As long as the property is properly maintained and isn’t an eyesore, I wouldn’t have a problem with it.

I would be proud to have a veteran’s facility next to my house. I am ashamed of my country for the way it treats the men and women who sacrificed so much for us.

Literally next door? I would be opposed because I moved into a small residential neighborhood. I wouldn’t want a church next door or a boutique clothing shop or whatever else next door besides a house either. I guess if it was three or four people in the existing home, I wouldn’t mind.

My neighborhood is already sufficiently déclassé that four homeless guys living in a group home won’t even be noticed. For me, personally, their status as veterans is unimportant. It is a volunteer military and one that has a long and well-known history of not giving too much of a shit about its vets. They joined for whatever reasons and it went badly for them. Oh well. It would matter equally to me if you told me it was a shelter for homeless Alaskan crab fishermen.

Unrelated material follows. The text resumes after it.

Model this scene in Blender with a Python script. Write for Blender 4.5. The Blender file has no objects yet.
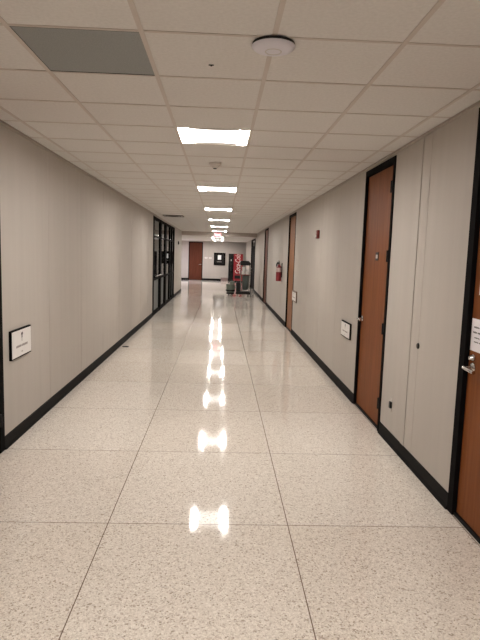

I wouldn’t mind, but then again we live in the country and our home is on sufficient acreage such that an unpleasant neighbor never need be seen or interacted with if need be.

I’m confused as to whether there is any real difference between the homeless vets and any other homeless person. Is the person in this scenario saying they feel obligated to help the vets? Because homeless vets deserve help, but regular homeless do not? Examining each individual case to judge whether the person does or does not deserve help sounds like a good idea, but in reality it is a road you probably don’t want to go down. (eg, if every “regular” homeless is just a lazy slob, and surely no veteran ever did drugs or robbed a liquor store…)

An additional point: It’s easy to slap a yellow sticker on your car and say you support the troops, but when it comes time to put your money where your mouth is, then we’ll really see who means it. (Remember, freedom costs a $1.05)

Not okay. I’m a veteran so I’m pretty firm on my like of veterans, but my dislike of homeless people trumps that handily. I wouldn’t live next to a shelter, veteran or otherwise.

If that’s where they’re looking to put the home, it’s probably because the homeless people are already in the vicinity. I’d far rather see the disadvantaged people in my neighborhood living in a shelter than see them living on the street. Kicking them out of the shelter isn’t going to make them go away.